NFL coaches have gotten angry over players revealing injury info

This isn’t the first time this month a coach has promised to punish a player who dared talk about his own health. New York Jets receiver Terrelle Pryor had the audacity to say he broke his ankle in May, and coach Todd Bowles was furious.

“I feel he should keep his mouth shut and leave the injuries to me,” Bowles said, via Gang Green Nation

Jets beat writers assumed Pryor got fined by Bowles. For speaking about his own health. Imagine that.

Players should feel they have the freedom to disclose injuries when they want to. It helps them, in some cases. There have been countless players through the years who had bad seasons, and then we find out later they were playing through a bad injury. Would you rather have everyone rip you for a bad season, or explain that you were far from 100 percent and playing through pain to help your team?

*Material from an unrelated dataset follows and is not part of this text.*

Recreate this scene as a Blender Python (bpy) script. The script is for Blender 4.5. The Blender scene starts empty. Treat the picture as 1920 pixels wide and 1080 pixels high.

Coaches don’t think this way. They are often drunk with power and obsessed with control. Being incensed that Pryor would tell anyone he broke his ankle in May seems crazy, but it makes sense to Bowles.

For what it’s worth, if the Ravens decide to fine Senat for talking about his own health, they’re taking money from a sixth-round pick who is slated to make $480,000 as a rookie, the league minimum. Though we don’t know what the Ravens will do, only that Harbaugh will “make sure” he’s disciplined.

Gambling changes impact NFL injury info too

Cracking down even further on talking about injuries brings up an interesting conundrum for the NFL (which wouldn’t let its players get fined for such things, if it didn’t enjoy fining players itself). The league has tried to act like gambling is evil, but it’s a reality now that states can offer legal sports gambling. The NFL and its teams have been dancing over the injury report for years: The league requires an honest report, and teams would rather lower prices for preseason games than talk about injuries.

The league will have to be even more vigilant about honest injury reporting with gambling becoming more widespread. Not that Senat’s injury would move any point spreads, but other injuries might. Players are being bullied into not talking about their health publicly by coaches who see that as a threat to their control. Then we’re reliant on coaches to provide honest injury news, and good luck with that.

With the many important issues going on with the NFL, at least we know that coaches are doing their best to pressure players — sometimes rookies making just the league minimum — into never saying a word about their own personal health. We can all sleep better, thanks to that.